**The task**
Write out the listing exactly as it is given.

**Supplied data**
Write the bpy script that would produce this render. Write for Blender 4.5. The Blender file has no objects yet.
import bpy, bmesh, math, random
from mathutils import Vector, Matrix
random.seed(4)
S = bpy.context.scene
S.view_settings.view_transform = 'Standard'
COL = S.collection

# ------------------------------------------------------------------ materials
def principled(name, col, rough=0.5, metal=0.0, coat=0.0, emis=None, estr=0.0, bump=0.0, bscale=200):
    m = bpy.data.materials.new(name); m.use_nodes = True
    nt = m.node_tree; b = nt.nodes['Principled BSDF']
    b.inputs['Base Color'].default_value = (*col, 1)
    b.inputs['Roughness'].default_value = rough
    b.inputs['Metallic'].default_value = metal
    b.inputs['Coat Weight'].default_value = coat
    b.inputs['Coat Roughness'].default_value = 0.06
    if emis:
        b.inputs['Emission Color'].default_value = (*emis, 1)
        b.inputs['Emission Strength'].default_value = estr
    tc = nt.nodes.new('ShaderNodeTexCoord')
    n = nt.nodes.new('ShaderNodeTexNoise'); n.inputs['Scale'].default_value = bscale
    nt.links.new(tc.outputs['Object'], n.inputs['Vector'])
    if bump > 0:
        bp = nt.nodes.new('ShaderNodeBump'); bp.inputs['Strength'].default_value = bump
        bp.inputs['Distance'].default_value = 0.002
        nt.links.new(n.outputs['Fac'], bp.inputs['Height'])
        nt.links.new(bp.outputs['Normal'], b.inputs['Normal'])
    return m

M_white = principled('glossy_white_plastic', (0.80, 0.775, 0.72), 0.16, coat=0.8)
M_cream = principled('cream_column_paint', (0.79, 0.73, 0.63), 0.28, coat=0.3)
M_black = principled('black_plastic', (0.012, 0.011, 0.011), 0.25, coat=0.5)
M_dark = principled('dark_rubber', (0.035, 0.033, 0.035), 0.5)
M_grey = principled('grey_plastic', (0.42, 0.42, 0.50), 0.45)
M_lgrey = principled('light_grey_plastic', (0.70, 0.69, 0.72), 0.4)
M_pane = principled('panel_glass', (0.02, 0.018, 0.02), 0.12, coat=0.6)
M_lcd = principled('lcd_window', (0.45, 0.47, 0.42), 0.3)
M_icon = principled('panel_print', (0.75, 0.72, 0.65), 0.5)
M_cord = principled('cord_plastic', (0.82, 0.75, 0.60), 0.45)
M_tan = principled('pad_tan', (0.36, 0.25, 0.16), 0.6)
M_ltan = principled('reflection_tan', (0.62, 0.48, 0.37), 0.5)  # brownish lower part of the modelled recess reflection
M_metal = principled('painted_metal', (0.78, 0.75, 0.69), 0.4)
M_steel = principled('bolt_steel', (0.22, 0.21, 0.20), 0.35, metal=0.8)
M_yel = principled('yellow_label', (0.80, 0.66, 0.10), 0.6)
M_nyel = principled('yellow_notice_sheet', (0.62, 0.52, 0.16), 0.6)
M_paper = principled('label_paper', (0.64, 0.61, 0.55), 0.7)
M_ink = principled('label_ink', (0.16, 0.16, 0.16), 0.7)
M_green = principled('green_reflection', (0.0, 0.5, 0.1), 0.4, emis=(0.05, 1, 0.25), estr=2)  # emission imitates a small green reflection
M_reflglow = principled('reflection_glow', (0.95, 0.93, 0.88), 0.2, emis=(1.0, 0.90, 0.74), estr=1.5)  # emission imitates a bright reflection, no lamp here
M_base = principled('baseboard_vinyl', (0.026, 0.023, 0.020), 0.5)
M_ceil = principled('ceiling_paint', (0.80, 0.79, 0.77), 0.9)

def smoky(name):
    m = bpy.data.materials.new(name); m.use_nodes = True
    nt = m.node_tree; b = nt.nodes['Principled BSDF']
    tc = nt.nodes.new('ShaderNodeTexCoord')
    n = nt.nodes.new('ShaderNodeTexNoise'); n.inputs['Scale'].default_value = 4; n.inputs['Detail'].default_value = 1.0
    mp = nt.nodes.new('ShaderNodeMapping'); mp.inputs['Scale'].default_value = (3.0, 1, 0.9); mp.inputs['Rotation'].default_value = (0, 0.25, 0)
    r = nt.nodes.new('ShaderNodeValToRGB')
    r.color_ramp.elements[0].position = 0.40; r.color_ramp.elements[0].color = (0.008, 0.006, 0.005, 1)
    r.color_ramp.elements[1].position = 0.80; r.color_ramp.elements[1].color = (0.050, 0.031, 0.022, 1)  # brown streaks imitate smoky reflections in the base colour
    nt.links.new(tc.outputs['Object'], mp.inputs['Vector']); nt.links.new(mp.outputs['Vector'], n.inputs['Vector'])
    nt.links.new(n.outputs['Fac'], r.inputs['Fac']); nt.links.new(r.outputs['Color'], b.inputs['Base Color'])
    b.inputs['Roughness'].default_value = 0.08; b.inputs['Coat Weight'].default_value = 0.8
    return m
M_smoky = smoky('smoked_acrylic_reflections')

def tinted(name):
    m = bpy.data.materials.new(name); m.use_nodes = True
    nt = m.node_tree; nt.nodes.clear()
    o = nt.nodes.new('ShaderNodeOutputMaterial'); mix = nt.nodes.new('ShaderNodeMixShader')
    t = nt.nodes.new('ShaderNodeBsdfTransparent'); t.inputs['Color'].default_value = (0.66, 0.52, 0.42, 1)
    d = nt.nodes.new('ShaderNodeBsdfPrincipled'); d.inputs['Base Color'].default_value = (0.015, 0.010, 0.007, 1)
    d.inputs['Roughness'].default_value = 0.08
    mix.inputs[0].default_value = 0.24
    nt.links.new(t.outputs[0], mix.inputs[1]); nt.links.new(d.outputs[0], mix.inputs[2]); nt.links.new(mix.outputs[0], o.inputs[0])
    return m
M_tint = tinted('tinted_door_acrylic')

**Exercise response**
Write the bpy script that would produce this render. Write for Blender 4.5. The Blender file has no objects yet.
import bpy, bmesh, math, random
from mathutils import Vector, Matrix
random.seed(4)
S = bpy.context.scene
S.view_settings.view_transform = 'Standard'
COL = S.collection

# ------------------------------------------------------------------ materials
def principled(name, col, rough=0.5, metal=0.0, coat=0.0, emis=None, estr=0.0, bump=0.0, bscale=200):
    m = bpy.data.materials.new(name); m.use_nodes = True
    nt = m.node_tree; b = nt.nodes['Principled BSDF']
    b.inputs['Base Color'].default_value = (*col, 1)
    b.inputs['Roughness'].default_value = rough
    b.inputs['Metallic'].default_value = metal
    b.inputs['Coat Weight'].default_value = coat
    b.inputs['Coat Roughness'].default_value = 0.06
    if emis:
        b.inputs['Emission Color'].default_value = (*emis, 1)
        b.inputs['Emission Strength'].default_value = estr
    tc = nt.nodes.new('ShaderNodeTexCoord')
    n = nt.nodes.new('ShaderNodeTexNoise'); n.inputs['Scale'].default_value = bscale
    nt.links.new(tc.outputs['Object'], n.inputs['Vector'])
    if bump > 0:
        bp = nt.nodes.new('ShaderNodeBump'); bp.inputs['Strength'].default_value = bump
        bp.inputs['Distance'].default_value = 0.002
        nt.links.new(n.outputs['Fac'], bp.inputs['Height'])
        nt.links.new(bp.outputs['Normal'], b.inputs['Normal'])
    return m

M_white = principled('glossy_white_plastic', (0.80, 0.775, 0.72), 0.16, coat=0.8)
M_cream = principled('cream_column_paint', (0.79, 0.73, 0.63), 0.28, coat=0.3)
M_black = principled('black_plastic', (0.012, 0.011, 0.011), 0.25, coat=0.5)
M_dark = principled('dark_rubber', (0.035, 0.033, 0.035), 0.5)
M_grey = principled('grey_plastic', (0.42, 0.42, 0.50), 0.45)
M_lgrey = principled('light_grey_plastic', (0.70, 0.69, 0.72), 0.4)
M_pane = principled('panel_glass', (0.02, 0.018, 0.02), 0.12, coat=0.6)
M_lcd = principled('lcd_window', (0.45, 0.47, 0.42), 0.3)
M_icon = principled('panel_print', (0.75, 0.72, 0.65), 0.5)
M_cord = principled('cord_plastic', (0.82, 0.75, 0.60), 0.45)
M_tan = principled('pad_tan', (0.36, 0.25, 0.16), 0.6)
M_ltan = principled('reflection_tan', (0.62, 0.48, 0.37), 0.5)  # brownish lower part of the modelled recess reflection
M_metal = principled('painted_metal', (0.78, 0.75, 0.69), 0.4)
M_steel = principled('bolt_steel', (0.22, 0.21, 0.20), 0.35, metal=0.8)
M_yel = principled('yellow_label', (0.80, 0.66, 0.10), 0.6)
M_nyel = principled('yellow_notice_sheet', (0.62, 0.52, 0.16), 0.6)
M_paper = principled('label_paper', (0.64, 0.61, 0.55), 0.7)
M_ink = principled('label_ink', (0.16, 0.16, 0.16), 0.7)
M_green = principled('green_reflection', (0.0, 0.5, 0.1), 0.4, emis=(0.05, 1, 0.25), estr=2)  # emission imitates a small green reflection
M_reflglow = principled('reflection_glow', (0.95, 0.93, 0.88), 0.2, emis=(1.0, 0.90, 0.74), estr=1.5)  # emission imitates a bright reflection, no lamp here
M_base = principled('baseboard_vinyl', (0.026, 0.023, 0.020), 0.5)
M_ceil = principled('ceiling_paint', (0.80, 0.79, 0.77), 0.9)

def smoky(name):
    m = bpy.data.materials.new(name); m.use_nodes = True
    nt = m.node_tree; b = nt.nodes['Principled BSDF']
    tc = nt.nodes.new('ShaderNodeTexCoord')
    n = nt.nodes.new('ShaderNodeTexNoise'); n.inputs['Scale'].default_value = 4; n.inputs['Detail'].default_value = 1.0
    mp = nt.nodes.new('ShaderNodeMapping'); mp.inputs['Scale'].default_value = (3.0, 1, 0.9); mp.inputs['Rotation'].default_value = (0, 0.25, 0)
    r = nt.nodes.new('ShaderNodeValToRGB')
    r.color_ramp.elements[0].position = 0.40; r.color_ramp.elements[0].color = (0.008, 0.006, 0.005, 1)
    r.color_ramp.elements[1].position = 0.80; r.color_ramp.elements[1].color = (0.050, 0.031, 0.022, 1)  # brown streaks imitate smoky reflections in the base colour
    nt.links.new(tc.outputs['Object'], mp.inputs['Vector']); nt.links.new(mp.outputs['Vector'], n.inputs['Vector'])
    nt.links.new(n.outputs['Fac'], r.inputs['Fac']); nt.links.new(r.outputs['Color'], b.inputs['Base Color'])
    b.inputs['Roughness'].default_value = 0.08; b.inputs['Coat Weight'].default_value = 0.8
    return m
M_smoky = smoky('smoked_acrylic_reflections')

def tinted(name):
    m = bpy.data.materials.new(name); m.use_nodes = True
    nt = m.node_tree; nt.nodes.clear()
    o = nt.nodes.new('ShaderNodeOutputMaterial'); mix = nt.nodes.new('ShaderNodeMixShader')
    t = nt.nodes.new('ShaderNodeBsdfTransparent'); t.inputs['Color'].default_value = (0.66, 0.52, 0.42, 1)
    d = nt.nodes.new('ShaderNodeBsdfPrincipled'); d.inputs['Base Color'].default_value = (0.015, 0.010, 0.007, 1)
    d.inputs['Roughness'].default_value = 0.08
    mix.inputs[0].default_value = 0.24
    nt.links.new(t.outputs[0], mix.inputs[1]); nt.links.new(d.outputs[0], mix.inputs[2]); nt.links.new(mix.outputs[0], o.inputs[0])
    return m
M_tint = tinted('tinted_door_acrylic')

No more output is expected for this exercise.